Hillary dichiara guerra totale all'Fbi per arginare la “october surprise”
New York. Hillary Clinton ha dato ordine ai pretoriani di accerchiare e aggredire il direttore dell’Fbi, James Comey, evitando di fare prigionieri fra quelli che si oppongono alla missione. Di fronte all’inedita manovra di Comey, che venerdì con una lettera sibillina ha comunicato al Congresso di aver scoperto attraverso un computer del disgraziato twittatore Anthony Weiner nuove email “pertinenti” al famoso caso clintoniano già chiuso a luglio, la candidata democratica aveva diverse possibilità: minimizzare, negare la rilevanza dei messaggi recuperati, prendere le distanze da Huma Abedin, la consigliera e figlia surrogata che vive il dramma di aver generato questa mezza “october surprise” per la sola colpa di essere stata la moglie di un impenitente specialista del sexting. E’ frugando fra i file di Weiner, sospettato di avere relazioni social indecenti con una minorenne, che gli investigatori si sono imbattuti in materiale clintoniano sensibile.
Hillary ha scelto la strategia dell’attacco frontale a Comey, colpevole di aver diffuso la notizia non di un’inchiesta in corso – cosa che già sarebbe irrituale – ma dello sviluppo potenziale di una vicenda politicamente delicatissima. Quando Comey ha informato il Congresso, l’Fbi non aveva nemmeno ricevuto dal dipartimento di Giustizia il mandato di scandagliare le 650 mila email ritrovate tramite il computer condiviso da Huma e Weiner. La candidata parla di una invasione di campo “senza precedenti”, i suoi consiglieri gridano alla politicizzazione della giustizia, si intervistano gli eroi del Watergate per tracciare paragoni con le paranoie dell’èra Nixon. Nel gioco degli eccessi e delle strumentalizzazioni è entrato a gamba tesa anche Eric Holder, ex procuratore generale nonché scudo e spada dell’Amministrazione Obama, che con un editoriale tranchant sul Washington Post ha condannato la condotta dell’ex sottoposto Comey: “Anche gli uomini buoni fanno degli errori. In questo caso, ha commesso un errore serio con implicazioni potenzialmente gravissime”.

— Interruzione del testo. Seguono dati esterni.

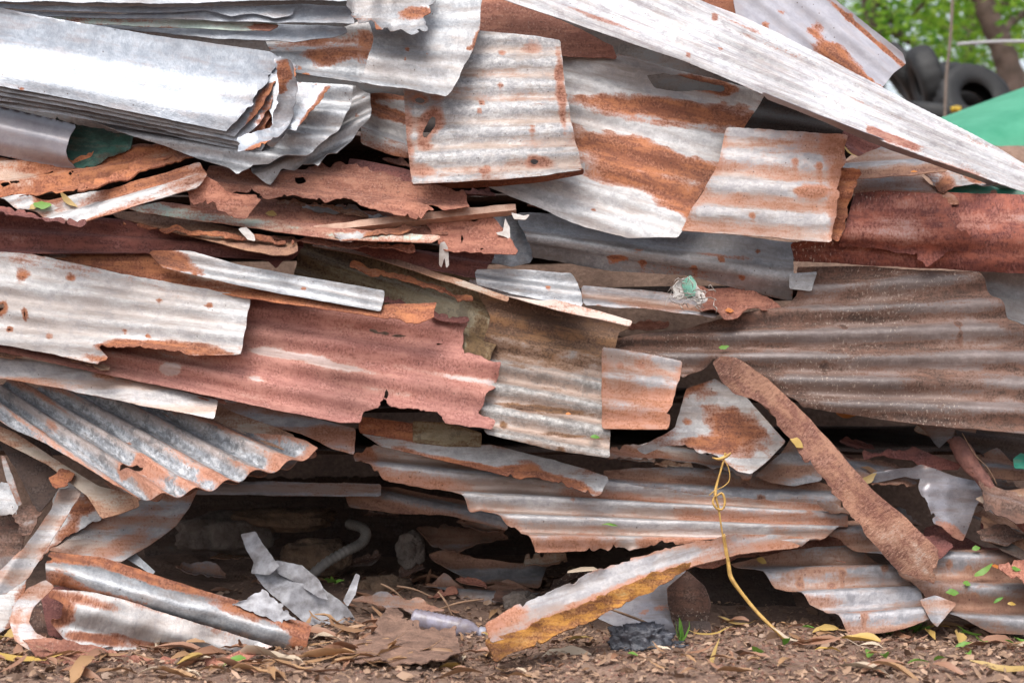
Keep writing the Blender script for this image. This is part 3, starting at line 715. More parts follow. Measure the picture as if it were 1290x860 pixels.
S('grey rounded sheet end behind right tip of stick', 'grey', [(622,272),(655,272),(662,290),(673,322),(668,331),(645,336),(612,330)], (0.22,0,0.12), prof=[(0,.0),(1,.0)], jag=0.4, rb=-0.3, rust=[(668,300,4,30,-14,.7)], bend=lambda x, y: 0.00006 * (x - 640) ** 2, o=50.5)
S('rust scrap torn into points right of wooden stick', 'torn', [(535,282,1),(580,276),(622,279),(634,292,2),(656,314,1),(650,323,1),(600,319),(562,320),(545,302)], (0.11,0,0.2), jag=1.8, cuts=[[(578,286),(584,300),(581,312),(580,300)],[(600,316),(612,311),(606,318)]], dent=8, curl=6, rb=0.1)
S('narrow maroon strip left of central grey sheet base', 'maroonp', [(440,200),(470,204),(522,216),(524,232),(470,222),(438,214)], (0.22,0,0.2), jag=0.8, name='metal_strip', cat='metal strip', o=25.5)
S('scaly pink rust sheet with eaten holes below bundle', 'torn', [(254,214),(268,210),(330,220),(400,206),(450,208),(520,230),(584,244),(594,262),(560,268),(500,274),(478,268),(440,254),(400,252),(292,243),(270,236)], (0.11,0,0.28), ((250,210,590,240),(250,240,590,285),1.6), amp=5, jag=1.6, cuts=[[(528,256),(540,258),(556,264),(548,266)],[(370,226),(382,224),(388,230),(374,231)]], rust=[(275,222,24,10,10,-0.2)], dent=8, rb=0.05)
S('drooping scaly rust flap above the pale green strip', 'torn', [(236,240,2),(246,228,2),(262,224),(290,242),(334,248),(320,262),(310,278),(296,279,2),(276,268,2),(270,255,2),(252,254),(246,262),(238,252)], (0.05,0,0.06), jag=1.4, dent=12, curl=8, rb=0.1)
S('thin curled tin edge under the wooden stick', 'white', [(420,296),(452,292),(480,288),(515,285,2),(536,286),(518,292),(500,296),(470,298),(455,302),(430,304)], (0.09,0,0.3), jag=1.4, rust=[(500,292,30,5,-6,.8)], curl=6, name='metal_strip', cat='metal strip')
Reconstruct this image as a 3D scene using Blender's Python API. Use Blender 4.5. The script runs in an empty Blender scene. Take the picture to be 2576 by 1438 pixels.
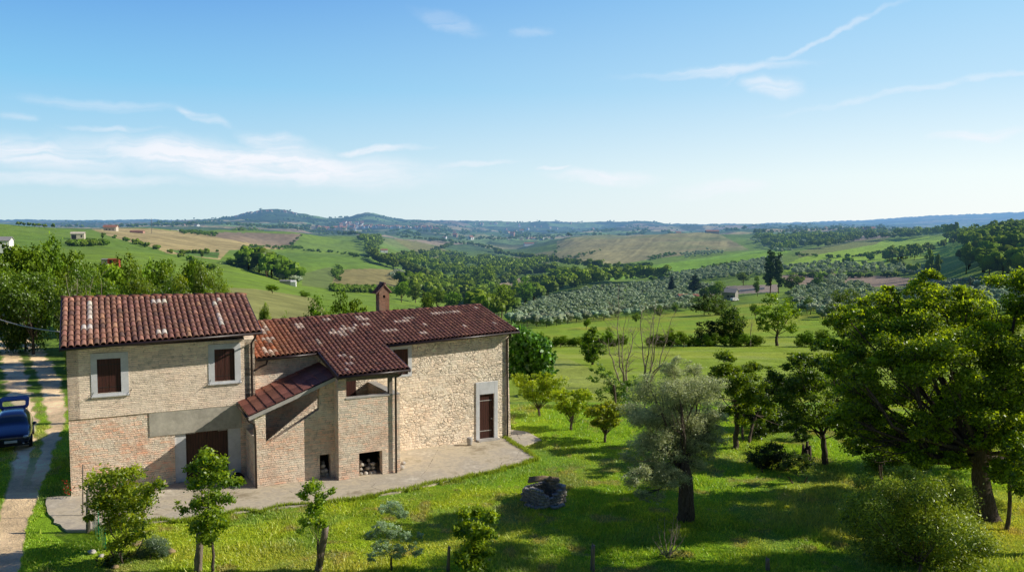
import bpy, math, random
import numpy as np
from mathutils import Vector, Matrix
random.seed(7)
RNG = np.random.default_rng(7)
SC = bpy.context.scene
COL = SC.collection

# ------------------------------------------------------------------ camera
FOC, PITCH, ROLL, CH = 2107.7, .071, -.003, 10.512      # focal length in px of a 2576 px wide frame, camera height
IW, IH = 2576., 1438.
cam = bpy.data.cameras.new("camera"); cam_o = bpy.data.objects.new("camera", cam); COL.objects.link(cam_o)
cam.sensor_width = 36; cam.lens = 36 * FOC / IW; cam.clip_start = .5; cam.clip_end = 60000
cam_o.location = (0, 0, CH)
cam_o.rotation_euler = (Matrix.Rotation(math.pi / 2 - PITCH, 3, 'X') @ Matrix.Rotation(-ROLL, 3, 'Z')).to_euler()
SC.camera = cam_o
SC.render.resolution_x, SC.render.resolution_y = 1024, 571
SC.view_settings.view_transform = 'Standard'; SC.view_settings.look = 'None'
SC.view_settings.exposure = 0; SC.view_settings.gamma = 1

def ray(x, y):
    cr, sr = math.cos(ROLL), math.sin(ROLL)
    a, b = x - IW / 2, IH / 2 - y
    px, py = (cr * a + sr * b) / FOC, (-sr * a + cr * b) / FOC
    cp, sp = math.cos(PITCH), math.sin(PITCH)
    d = Vector((px, cp + py * sp, -sp + py * cp))
    return d / d.y
def at(x, y, Y):
    d = ray(x, y); return Vector((d.x * Y, Y, CH + d.z * Y))

# ------------------------------------------------------------------ sun + sky
SUN = Vector((1.745, .09, 1.0)).normalized()
EL = math.asin(SUN.z); AZ = math.atan2(SUN.x, SUN.y)
l = bpy.data.lights.new("sun", 'SUN'); l.energy = 5.0; l.angle = math.radians(.53); l.color = (1, .93, .81)
lo = bpy.data.objects.new("sun", l); COL.objects.link(lo); lo.rotation_euler = SUN.to_track_quat('Z', 'Y').to_euler()

class NT:
    def __init__(s, tree): s.t = tree; s.n = tree.nodes; s.l = tree.links
    def __call__(s, typ, ins=None, **props):
        nd = s.n.new(typ)
        for k, v in props.items(): setattr(nd, k, v)
        for k, v in (ins or {}).items():
            sock = nd.inputs[k]
            if isinstance(v, bpy.types.NodeSocket): s.l.new(v, sock)
            else: sock.default_value = v
        return nd
    def math(s, op, a, b=0., c=None, clamp=False):
        d = {0: a, 1: b}
        if c is not None: d[2] = c
        return s('ShaderNodeMath', d, operation=op, use_clamp=clamp).outputs[0]
    def mix(s, fac, a, b, blend='MIX'):
        nd = s.n.new('ShaderNodeMix'); nd.data_type = 'RGBA'; nd.blend_type = blend
        for i, v in ((0, fac), (6, a), (7, b)):
            if isinstance(v, bpy.types.NodeSocket): s.l.new(v, nd.inputs[i])
            else: nd.inputs[i].default_value = (*v, 1) if i and len(v) == 3 else v
        return nd.outputs[2]
    def noise(s, vec, scale, detail=4, rough=.55, dist=0):
        nd = s('ShaderNodeTexNoise', {'Scale': scale, 'Detail': detail, 'Roughness': rough, 'Distortion': dist})
        if vec is not None: s.l.new(vec, nd.inputs['Vector'])
        return nd.outputs[0]
    def ramp(s, fac, stops):
        nd = s.n.new('ShaderNodeValToRGB'); s.l.new(fac, nd.inputs[0])
        e = nd.color_ramp.elements
        while len(e) < len(stops): e.new(.5)
        for q, (p, c) in zip(e, stops): q.position = p; q.color = (*c, 1) if not isinstance(c, float) else (c, c, c, 1)
        return nd.outputs[0]
    def mapr(s, v, a, b, c=0., d=1.):
        return s('ShaderNodeMapRange', {0: v, 1: a, 2: b, 3: c, 4: d}, clamp=True).outputs[0]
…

James Comey (foto LaPresse)
In cosa consiste il peccato di Comey? Nella violazione dei protocolli dell’Fbi. Ha disatteso regolamenti interni – proprio quelli riscritti da Holder – e violato le tradizionali divisioni dei ruoli. Il dipartimento di Giustizia avrebbe potuto emettere un ordine diretto per impedirgli di informare il Congresso sull’esistenza di email “pertinenti”, ma non l’ha fatto: si è limitato a sconsigliare. Strano destino quello di Comey, che qualche mese fa era osannato da Hillary per avere chiuso il caso delle email, declassando la colpa della candidata a una macroscopica svista. Ora che le parti sono rovesciate, la candidata non ha pietà. Il leader del Senato Harry Reid accusa addirittura Comey di tenere nascosto al pubblico “informazioni esplosive sugli stretti legami e il coordinamento fra Donald Trump, i suoi consiglieri e il governo russo”. In altre parole: il Cremlino detta la linea a uno dei candidati, l’Fbi lo sa ma fa finta di niente. Non siamo lontani dall’accusa di alto tradimento.
In questo plot che abbraccia tutti gli elementi della serie tv a sfondo politico, dal sesso come segreto motore dell’azione al gioco dei tradimenti fra apparati fino all’affiorare del grande motivo geopolitico, due punti cruciali rimangono al momento oscuri. Il primo riguarda il contenuto delle email. E’ molto probabile che una grossa parte dei messaggi sia già stata analizzata dagli agenti nella precedente inchiesta, ma ci vorranno diverse settimane per capire se e cosa c’è di nuovo. Il secondo aspetto riguarda l’impatto elettorale. Una leggera flessione di Hillary nei sondaggi suggerisce l’acuirsi di un certo disagio dell’elettorato, che del resto l’ha sempre sopportata più che amata, ma per ribaltare i numeri Trump ha bisogno di un crollo verticale dell’avversario, non di una flessione.